Bruce Frankel is author of the book, What Should I Do with the Rest of My Life? True Stories of Finding Success, Passion, and New Meaning in the Second Half of Life.

Bruce Frankel is a co-writer of World War II: History’s Greatest Conflict in Pictures (2001), a New York Times bestseller. From 1997 to 2001, he was a senior writer at People magazine. From 1989 to 1996, he was the national news reporter in New York for USA Today, where he covered major breaking news and trials, politics, organized crime and terrorism. He began his career in journalism at Gannett Westchester Newspapers, in White Plains, New York, where he won numerous awards for depth reporting, spot news, and columns.

He graduated from Sarah Lawrence College, with an MFA in poetry, in 2003, and from Franklin & Marshall College, with a degree in government, in 1971. Born in Miami Beach, he grew up in nearby Hollywood, Florida until age 11 when his family moved to Curacao, Netherlands Antilles and later to Long Beach, New York, where he attended high school.

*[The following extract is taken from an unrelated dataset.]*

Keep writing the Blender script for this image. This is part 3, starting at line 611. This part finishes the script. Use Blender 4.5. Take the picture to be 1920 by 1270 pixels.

He now lives in New York City. He is the father of three sons — a musician, a chef, and a high school sophomore — and the owner of two mini dachshunds and a 17-year-old cat.


“(The subjects of What Should I Do With The Rest Of My Life) "have convinced me that past failing can as easily prove preparatory as predictive. Age does not of itself limit on enable us. The choice is ours.”